Une procédure viciée sur la forme
Quelle est la procédure de révision constitutionnelle ? « Art.144 : L’initiative de la révision de la Constitution appartient concurremment au Président de la République et à un cinquième (1/5) au moins des députés composant l’Assemblée nationale. Le projet ou la proposition de révision est considéré comme adopté s’il est voté à la majorité des quatre cinquièmes (4/5) des députés composant l’Assemblée nationale. A défaut de cette majorité, le projet ou la proposition de révision adoptée à la majorité des deux tiers (2/3) des députés composant l’Assemblée nationale est soumis au référendum. Le Président de la République peut soumettre au référendum tout projet de loi constitutionnel. Aucune procédure de révision ne peut être engagée ou poursuivie en période d’intérim ou de vacance ou lorsqu’il est porté atteinte à l’intégrité du territoire. La forme républicaine et la laïcité de l’Etat ne peuvent faire l’objet d’une révision».
L’article 144 prévoit les conditions de la révision et octroie cette initiative au 1/5 des députés ou au Président de la République. La réforme litigieuse a donc été à l’initiative des 1/5 des députés conformément au texte fondamental en vigueur. Toutefois, ces députés sont depuis le 31 décembre 2023 en fin de mandat. Puisqu’ils siègent toujours depuis trois mois après la fin de leur mandat, leur rôle serait d’expédier les affaires courantes et non de procéder à une modification substantielle susceptible de produire des effets d’importances fondamentales.
Ils sont en période d’intérim dans l’attente de l’élection des nouveaux députés.

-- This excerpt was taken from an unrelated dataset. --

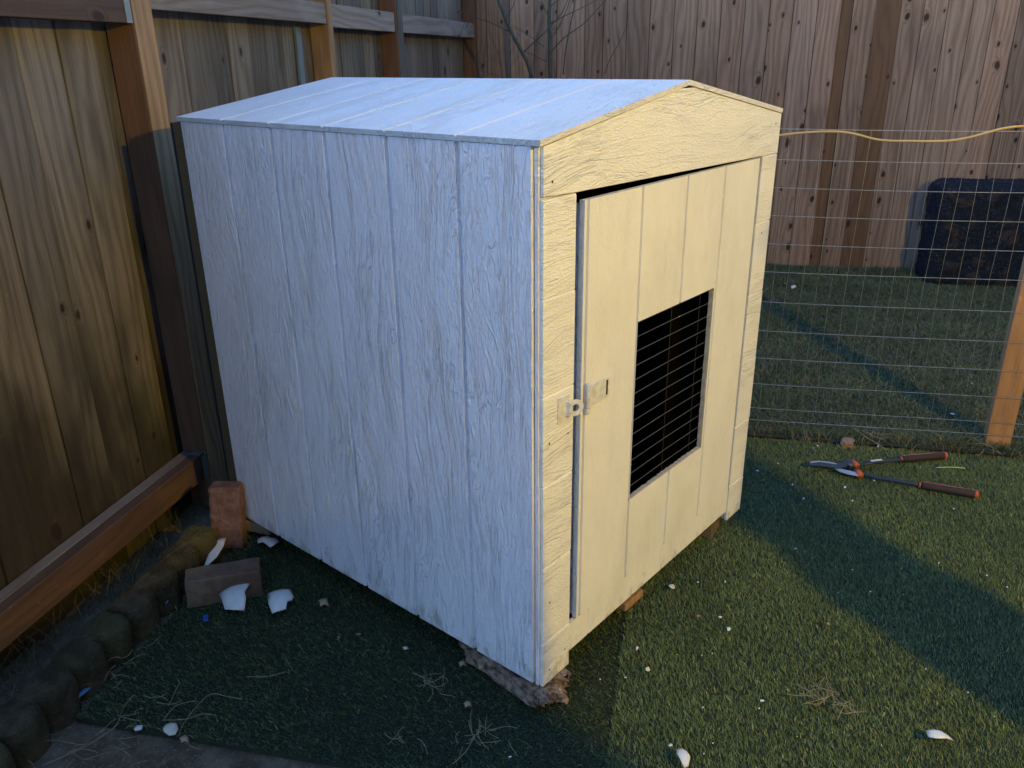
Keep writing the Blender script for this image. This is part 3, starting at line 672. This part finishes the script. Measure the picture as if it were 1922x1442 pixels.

L’article 144 dispose en outre qu’aucune procédure de révision ne peut être engagée ou poursuivie en période d’intérim ou de vacance.
Le constat du premier vice est donc établi !
Qu’à cela ne tienne ! Admettons que les députés, malgré la fin de leur mandat, puissent procéder à un changement de la Constitution.
Peuvent-ils réformer toutes les dispositions par voie législative ?
Une procédure viciée au fond
Il existe des domaines réservés par l’actuelle Constitution qui ne peuvent être modifiés que par la voie référendaire. C’est le sens de l’article 59 de la Constitution qui dispose :
« Art. 59 : Le Président de la République est élu au suffrage universel, libre, direct, égal et secret pour un mandat de cinq (05) ans renouvelable une seule fois. Cette disposition ne peut être modifiée que par voie référendaire »
Or, la nouvelle constitution votée dans l’illégalité modifie les dispositions de l’article 59 et prévoit désormais une élection du Président de la République au suffrage universel indirect par les députés pour une durée de six (06) ans. Si on se réfère toujours aux dispositions de la Constitution en vigueur, une telle modification ne peut intervenir que par la voie référendaire.
Cette disposition est claire et ne laisse place à aucune interprétation. Toute modification ou tout changement en bloc de la Constitution qui intègre le domaine réservé du choix du Président de la République doit impérativement se faire par un référendum.
Donc pour tout changement éventuel de régime intégrant le changement du mode de désignation du Président de la République, il faut consulter le peuple par référendum. Le contraire serait anticonstitutionnel. Ceux qui s’y adonnent sont coupables en connaissance de cause d’un coup d’Etat. Ils sont donc hors la loi.
Il appartient en conséquence aux autorités togolaises de revoir leur copie et de veiller scrupuleusement au respect des dispositions constitutionnelles. Il en va de leur crédibilité. Il faut revenir sur ce vote parlementaire qui remet en cause l’Etat de droit, bafoue la démocratie et prive le peuple – seul dépositaire de la souveraineté – de son droit de choisir son dirigeant. Au moment où des peuples voisins comme celui du Sénégal expriment la démocratie de fort belle manière, il est inadmissible de déposséder le peuple togolais de son droit le plus fondamental, le droit de vote.